Risteárd Cooper Column:Shuffling and shrugging out of Croke Park last Saturday it felt as though we'd just left a party in a splendid venue where we'd had great craic last year with nearly all the same people; we knew the hosts had a great cellar, but this year anytime they opened a nice bottle of wine they dropped it.
It was a remarkable occasion for its lack of atmosphere and I don't remember another sporting event involving an Ireland team where you could sense the home crowd pondering the possibility that losing might ultimately bring about the best result.
Two fellas in front of me thought we all needed a song to lift the spirits. One shakily started: "Low lie the fields of Athenry . . ." The other joined in: "Where once we watched the small free birds f . . . (cue an Ireland error) . . . for f*** sake!"
And that was that.
Maybe a 2 o'clock kick-off doesn't help, but I don't think that was the issue here. If they're looking at sludge, even 75,000 people huddled together will soon begin to drift towards thoughts of putting up those shelves in the jacks, the latest Sugababes video with the mmm, yes, or that eejit on last night's Late Late Show.
Maybe I'm on my own there, but the feeling of listlessness was palpable.
However, amid all the head-scratching, eye-rubbing, watch-checking and yawning there were some magical moments from Ireland, none more so than the superb try made by the lad O'Gara.
With the white head bandage, Rog bears a stunning resemblance to Kevin Bacon in the mid-80s teen flick Footloose, and that certainly added to the spectacle. I was hoping he might bring on his leg-warmers for the second half but he must've forgotten to stuff them in his kitbag. It would certainly have kept the Italians guessing more than any backline moves in evidence on Saturday.

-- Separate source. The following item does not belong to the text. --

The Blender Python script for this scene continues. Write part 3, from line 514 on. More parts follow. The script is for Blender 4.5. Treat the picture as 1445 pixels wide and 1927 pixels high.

I wonder what Eddie would have said to that? Surely he'd be willing to give anything a go at this stage: "Okay, Rog, stick on the leg-warmers, but if it backfires it was nothing to do with me. Okay? After the match I'll just say it was something we tried in training. Sometimes these things come off, sometimes they don't - the usual guff."
After the match Eddie O had the expression of someone who had just been woken up from a terrible nightmare only to be told it was not only true but was all his fault. It can't be pleasant having a spotlight stuck in your face while answering 100 loaded questions featuring the words "resign", "will" and "you". Even his hair looked shocked, as if he'd been hit repeatedly over the head with a mallet. I suppose he had really - a Nick Mallett.
Maybe this is why in his post-match chat he came out with gems such as "When we play France we'll be playing a different team on a different day." I know the questioners aren't always the sharpest, but surely anyone who didn't know that should resign. Doh! Don't mention the war!
As the seven replacements went through their warm-up drills on the side of the pitch, a voice from the crowd roared, "I don't know what you're warming up for, Paddy."
The punter was right, of course, Paddy Wallace was the only one of the seven not to get a sniff. About 15 minutes after the final whistle, with the stadium deserted, Wallace cut a lonely figure going through his paces with fitness coach Mike McGurn.
If the players being selected are having confidence issues, God knows what must be going through his head.
I would wager that if O'Gara gets hurt in Paris, he's more likely to be replaced by Tony Buckley than Paddy Wallace.
Under O'Sullivan's guidance, Ireland have never won in Paris, and you'd have to think that, given the circumstances, if they were to do so on Saturday it would be the greatest - certainly the most unexpected - result of his career.
The enforced changes in the backline - specially Trimble for D'Arcy - will have to work, but at least it should add some freshness and the element of surprise, in that the French won't know what Trimble's going to do - but maybe neither will O'Driscoll.
To answer the calls for Dempsey's head - in order to accommodate a back three of Murphy, Bowe and Kearney - would be hazardous in Paris.
As it is, Kearney's pace on the wing is a concern, though, at least, he won't be directly up against that breaker of Irish hearts, Vincent Clerc. Then again, he'll hardly be having a picnic against the rampaging juggernaut that is Aurélien Rougerie, whose very name sounds big.
But hats off to Dempsey, even if he has the silliest try-scoring dive in the game - a sort of leap in the air, all limbs extended until he lands like a slain starfish. He can do whatever mad thing he likes if he scores the winning try in Stade de France, but I fear that's as likely to happen as the FAI doing the country proud.
Eddie summed up the whole situation when he said recently, "Even a stopped clock tells the correct time twice a day" - a line borrowed from, among other places, the 1986 cult classic film Withnail and I - and we all know what Eddie meant by that now, don't we? Well, don't we?